*Material for this task*:
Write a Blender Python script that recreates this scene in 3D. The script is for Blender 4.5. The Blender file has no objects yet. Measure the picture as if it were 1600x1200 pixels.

---

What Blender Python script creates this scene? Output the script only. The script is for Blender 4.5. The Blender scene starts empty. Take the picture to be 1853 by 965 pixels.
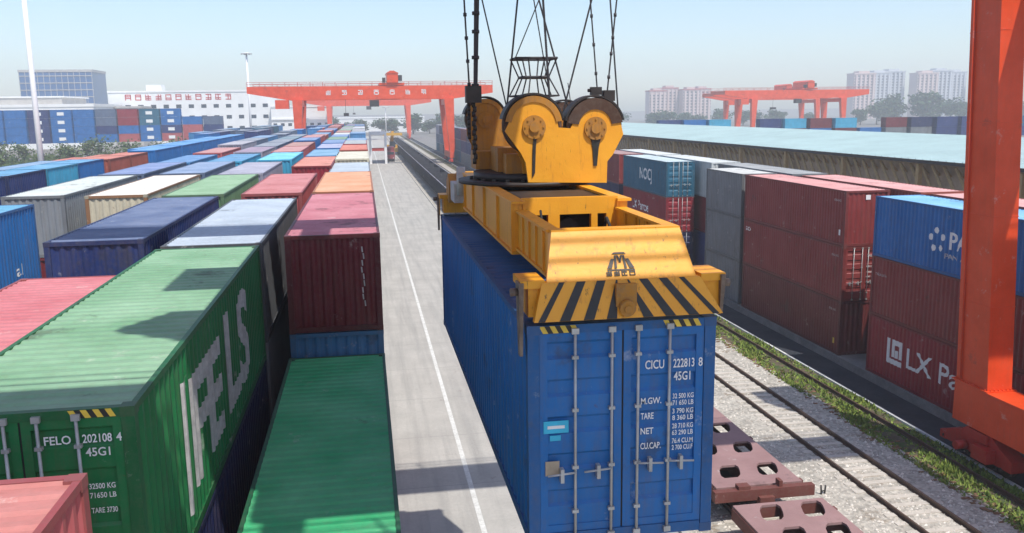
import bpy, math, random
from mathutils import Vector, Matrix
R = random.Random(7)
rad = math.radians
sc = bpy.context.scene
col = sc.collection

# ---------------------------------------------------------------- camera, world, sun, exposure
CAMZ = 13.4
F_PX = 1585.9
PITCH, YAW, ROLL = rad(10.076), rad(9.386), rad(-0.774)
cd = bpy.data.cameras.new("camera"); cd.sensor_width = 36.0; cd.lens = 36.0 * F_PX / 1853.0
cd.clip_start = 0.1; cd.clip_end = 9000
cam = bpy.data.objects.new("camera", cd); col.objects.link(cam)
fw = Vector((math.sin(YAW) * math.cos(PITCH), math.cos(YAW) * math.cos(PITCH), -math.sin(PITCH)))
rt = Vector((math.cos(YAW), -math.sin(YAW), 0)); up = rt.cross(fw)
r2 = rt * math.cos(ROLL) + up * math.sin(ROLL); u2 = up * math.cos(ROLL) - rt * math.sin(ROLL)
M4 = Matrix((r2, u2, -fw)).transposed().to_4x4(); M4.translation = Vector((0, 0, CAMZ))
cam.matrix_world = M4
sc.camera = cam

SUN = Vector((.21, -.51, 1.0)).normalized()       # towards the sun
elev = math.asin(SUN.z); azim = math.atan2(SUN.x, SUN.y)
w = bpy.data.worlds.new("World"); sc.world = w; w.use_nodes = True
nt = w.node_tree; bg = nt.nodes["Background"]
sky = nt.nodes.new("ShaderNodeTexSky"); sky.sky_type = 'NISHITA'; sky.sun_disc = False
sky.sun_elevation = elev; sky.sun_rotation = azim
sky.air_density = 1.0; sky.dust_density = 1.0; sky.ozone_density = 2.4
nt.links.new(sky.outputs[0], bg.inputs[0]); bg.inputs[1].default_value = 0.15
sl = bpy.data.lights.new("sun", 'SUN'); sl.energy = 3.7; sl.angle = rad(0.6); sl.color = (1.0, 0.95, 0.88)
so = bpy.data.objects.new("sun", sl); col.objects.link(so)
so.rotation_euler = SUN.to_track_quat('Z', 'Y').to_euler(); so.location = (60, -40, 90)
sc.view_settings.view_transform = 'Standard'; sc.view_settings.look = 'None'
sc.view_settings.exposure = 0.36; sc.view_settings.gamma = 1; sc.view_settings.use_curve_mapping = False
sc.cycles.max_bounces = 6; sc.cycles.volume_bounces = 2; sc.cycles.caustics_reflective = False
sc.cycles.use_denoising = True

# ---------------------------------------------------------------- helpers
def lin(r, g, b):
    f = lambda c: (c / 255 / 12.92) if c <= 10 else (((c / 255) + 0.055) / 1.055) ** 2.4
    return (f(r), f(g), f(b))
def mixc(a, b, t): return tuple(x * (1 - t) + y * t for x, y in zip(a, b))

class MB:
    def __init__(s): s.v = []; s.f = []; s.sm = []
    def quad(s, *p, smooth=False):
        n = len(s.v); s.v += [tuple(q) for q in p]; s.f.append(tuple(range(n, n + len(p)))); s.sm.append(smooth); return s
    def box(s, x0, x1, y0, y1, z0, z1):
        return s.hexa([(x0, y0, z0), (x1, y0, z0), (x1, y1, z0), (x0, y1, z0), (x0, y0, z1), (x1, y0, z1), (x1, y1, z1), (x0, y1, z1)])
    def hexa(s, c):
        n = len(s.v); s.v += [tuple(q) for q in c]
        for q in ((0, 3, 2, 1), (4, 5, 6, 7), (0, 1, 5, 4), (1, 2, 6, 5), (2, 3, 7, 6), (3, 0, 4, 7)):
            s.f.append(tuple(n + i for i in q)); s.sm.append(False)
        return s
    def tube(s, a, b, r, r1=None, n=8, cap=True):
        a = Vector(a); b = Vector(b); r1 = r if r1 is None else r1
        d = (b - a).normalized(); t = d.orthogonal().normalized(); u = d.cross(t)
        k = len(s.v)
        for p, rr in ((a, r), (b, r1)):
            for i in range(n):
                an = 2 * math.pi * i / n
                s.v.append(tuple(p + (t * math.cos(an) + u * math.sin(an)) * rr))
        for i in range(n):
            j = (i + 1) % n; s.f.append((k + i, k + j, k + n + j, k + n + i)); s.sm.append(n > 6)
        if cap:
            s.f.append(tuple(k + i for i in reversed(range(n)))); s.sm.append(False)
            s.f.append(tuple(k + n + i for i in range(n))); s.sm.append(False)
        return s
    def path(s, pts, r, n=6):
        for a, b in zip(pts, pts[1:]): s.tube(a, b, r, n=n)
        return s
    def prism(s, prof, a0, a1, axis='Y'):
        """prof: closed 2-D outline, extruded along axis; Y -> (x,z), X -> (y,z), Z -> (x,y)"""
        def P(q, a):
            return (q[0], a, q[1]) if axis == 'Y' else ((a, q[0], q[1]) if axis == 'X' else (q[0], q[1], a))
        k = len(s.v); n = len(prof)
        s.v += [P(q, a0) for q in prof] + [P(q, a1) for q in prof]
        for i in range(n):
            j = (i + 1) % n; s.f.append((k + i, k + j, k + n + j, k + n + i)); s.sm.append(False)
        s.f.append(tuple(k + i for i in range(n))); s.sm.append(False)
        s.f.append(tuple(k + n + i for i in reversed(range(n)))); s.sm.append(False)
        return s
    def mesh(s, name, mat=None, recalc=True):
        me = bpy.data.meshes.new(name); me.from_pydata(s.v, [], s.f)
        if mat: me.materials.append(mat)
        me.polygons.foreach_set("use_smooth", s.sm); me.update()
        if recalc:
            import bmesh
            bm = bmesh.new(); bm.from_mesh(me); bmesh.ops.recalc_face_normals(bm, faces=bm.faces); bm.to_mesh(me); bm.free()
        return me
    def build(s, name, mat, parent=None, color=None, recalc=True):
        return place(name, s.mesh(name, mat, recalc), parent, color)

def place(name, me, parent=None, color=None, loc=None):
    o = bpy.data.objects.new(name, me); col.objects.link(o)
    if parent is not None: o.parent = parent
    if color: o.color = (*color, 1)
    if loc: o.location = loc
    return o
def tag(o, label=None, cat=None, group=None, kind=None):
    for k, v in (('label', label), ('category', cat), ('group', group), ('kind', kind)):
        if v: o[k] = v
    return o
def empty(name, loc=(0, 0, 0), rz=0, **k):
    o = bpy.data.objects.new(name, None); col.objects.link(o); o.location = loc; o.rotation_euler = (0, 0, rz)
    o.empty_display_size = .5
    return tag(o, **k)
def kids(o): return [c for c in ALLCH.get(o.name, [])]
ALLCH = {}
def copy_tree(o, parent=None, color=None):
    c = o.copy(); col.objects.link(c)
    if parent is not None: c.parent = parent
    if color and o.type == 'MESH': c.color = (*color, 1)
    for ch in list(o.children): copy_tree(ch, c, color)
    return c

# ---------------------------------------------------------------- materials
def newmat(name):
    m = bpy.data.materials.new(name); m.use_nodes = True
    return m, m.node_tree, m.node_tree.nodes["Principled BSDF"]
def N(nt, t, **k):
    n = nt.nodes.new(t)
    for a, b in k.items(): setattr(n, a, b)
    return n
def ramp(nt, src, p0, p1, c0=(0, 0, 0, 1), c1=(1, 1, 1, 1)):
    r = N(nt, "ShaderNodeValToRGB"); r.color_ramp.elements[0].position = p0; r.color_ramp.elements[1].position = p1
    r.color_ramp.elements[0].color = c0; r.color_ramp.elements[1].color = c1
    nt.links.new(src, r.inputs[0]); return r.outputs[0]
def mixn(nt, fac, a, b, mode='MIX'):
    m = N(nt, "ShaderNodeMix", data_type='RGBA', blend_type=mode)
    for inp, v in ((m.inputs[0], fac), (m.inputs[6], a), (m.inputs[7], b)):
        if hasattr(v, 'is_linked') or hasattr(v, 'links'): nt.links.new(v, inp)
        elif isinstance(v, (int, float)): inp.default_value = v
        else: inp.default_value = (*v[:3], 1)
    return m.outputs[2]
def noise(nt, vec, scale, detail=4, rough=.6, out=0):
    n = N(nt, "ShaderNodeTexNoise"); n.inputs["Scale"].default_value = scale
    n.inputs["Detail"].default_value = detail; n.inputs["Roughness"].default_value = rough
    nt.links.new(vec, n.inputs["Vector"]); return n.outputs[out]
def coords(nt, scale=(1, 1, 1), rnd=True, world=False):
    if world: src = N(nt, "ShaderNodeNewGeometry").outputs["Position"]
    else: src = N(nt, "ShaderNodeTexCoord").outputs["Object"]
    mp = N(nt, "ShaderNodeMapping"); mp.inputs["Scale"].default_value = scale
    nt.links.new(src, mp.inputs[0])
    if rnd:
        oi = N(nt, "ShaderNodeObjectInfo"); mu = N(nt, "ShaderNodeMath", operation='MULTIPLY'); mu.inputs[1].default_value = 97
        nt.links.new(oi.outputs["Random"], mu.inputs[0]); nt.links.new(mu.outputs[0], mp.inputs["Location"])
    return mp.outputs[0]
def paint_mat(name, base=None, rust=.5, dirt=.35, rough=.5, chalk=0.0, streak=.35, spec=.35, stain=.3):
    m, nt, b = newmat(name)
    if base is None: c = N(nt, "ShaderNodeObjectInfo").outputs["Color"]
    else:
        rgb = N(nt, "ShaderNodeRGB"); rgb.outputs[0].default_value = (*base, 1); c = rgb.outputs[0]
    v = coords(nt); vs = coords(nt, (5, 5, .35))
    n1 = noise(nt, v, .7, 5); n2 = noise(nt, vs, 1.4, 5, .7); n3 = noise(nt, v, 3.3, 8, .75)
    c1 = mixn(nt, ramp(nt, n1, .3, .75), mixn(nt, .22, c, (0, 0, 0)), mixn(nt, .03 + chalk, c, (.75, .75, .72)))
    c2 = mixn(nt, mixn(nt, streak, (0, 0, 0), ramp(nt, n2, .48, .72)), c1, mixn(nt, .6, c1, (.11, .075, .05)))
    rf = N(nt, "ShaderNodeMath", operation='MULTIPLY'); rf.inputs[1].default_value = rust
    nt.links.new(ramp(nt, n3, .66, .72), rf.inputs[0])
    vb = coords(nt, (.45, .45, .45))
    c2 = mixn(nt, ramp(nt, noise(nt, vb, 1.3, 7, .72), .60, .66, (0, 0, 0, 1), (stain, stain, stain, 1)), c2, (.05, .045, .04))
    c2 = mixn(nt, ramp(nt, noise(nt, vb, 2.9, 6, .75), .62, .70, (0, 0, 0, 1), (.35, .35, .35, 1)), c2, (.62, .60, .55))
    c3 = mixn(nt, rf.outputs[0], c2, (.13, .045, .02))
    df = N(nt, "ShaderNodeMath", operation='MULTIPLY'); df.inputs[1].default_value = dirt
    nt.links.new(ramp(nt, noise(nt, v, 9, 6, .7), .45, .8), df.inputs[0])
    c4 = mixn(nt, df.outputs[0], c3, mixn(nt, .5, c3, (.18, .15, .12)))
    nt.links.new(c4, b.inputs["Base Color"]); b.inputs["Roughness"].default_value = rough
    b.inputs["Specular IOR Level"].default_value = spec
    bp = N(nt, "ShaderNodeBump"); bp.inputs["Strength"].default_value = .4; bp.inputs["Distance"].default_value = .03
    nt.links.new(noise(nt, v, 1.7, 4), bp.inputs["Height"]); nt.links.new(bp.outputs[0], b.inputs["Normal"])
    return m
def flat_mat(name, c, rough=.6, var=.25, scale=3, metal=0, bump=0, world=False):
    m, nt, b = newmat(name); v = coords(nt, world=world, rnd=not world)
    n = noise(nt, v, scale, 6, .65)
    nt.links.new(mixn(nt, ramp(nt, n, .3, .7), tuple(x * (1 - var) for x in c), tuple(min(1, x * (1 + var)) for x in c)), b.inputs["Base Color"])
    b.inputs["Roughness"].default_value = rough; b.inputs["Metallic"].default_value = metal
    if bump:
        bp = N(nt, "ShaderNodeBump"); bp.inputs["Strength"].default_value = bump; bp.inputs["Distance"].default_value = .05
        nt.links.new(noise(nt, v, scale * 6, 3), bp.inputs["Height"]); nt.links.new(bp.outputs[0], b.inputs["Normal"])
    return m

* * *

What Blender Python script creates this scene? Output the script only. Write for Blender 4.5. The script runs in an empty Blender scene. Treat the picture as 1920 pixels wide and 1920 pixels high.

*What you will do*: From the line that has "by 965 pixels." through the line that has "sc.camera = cam", reproduce each line exactly as it stands and nothing else; do not include any pictures.

*Exercise response*:
What Blender Python script creates this scene? Output the script only. The script is for Blender 4.5. The Blender scene starts empty. Take the picture to be 1853 by 965 pixels.
import bpy, math, random
from mathutils import Vector, Matrix
R = random.Random(7)
rad = math.radians
sc = bpy.context.scene
col = sc.collection

# ---------------------------------------------------------------- camera, world, sun, exposure
CAMZ = 13.4
F_PX = 1585.9
PITCH, YAW, ROLL = rad(10.076), rad(9.386), rad(-0.774)
cd = bpy.data.cameras.new("camera"); cd.sensor_width = 36.0; cd.lens = 36.0 * F_PX / 1853.0
cd.clip_start = 0.1; cd.clip_end = 9000
cam = bpy.data.objects.new("camera", cd); col.objects.link(cam)
fw = Vector((math.sin(YAW) * math.cos(PITCH), math.cos(YAW) * math.cos(PITCH), -math.sin(PITCH)))
rt = Vector((math.cos(YAW), -math.sin(YAW), 0)); up = rt.cross(fw)
r2 = rt * math.cos(ROLL) + up * math.sin(ROLL); u2 = up * math.cos(ROLL) - rt * math.sin(ROLL)
M4 = Matrix((r2, u2, -fw)).transposed().to_4x4(); M4.translation = Vector((0, 0, CAMZ))
cam.matrix_world = M4
sc.camera = cam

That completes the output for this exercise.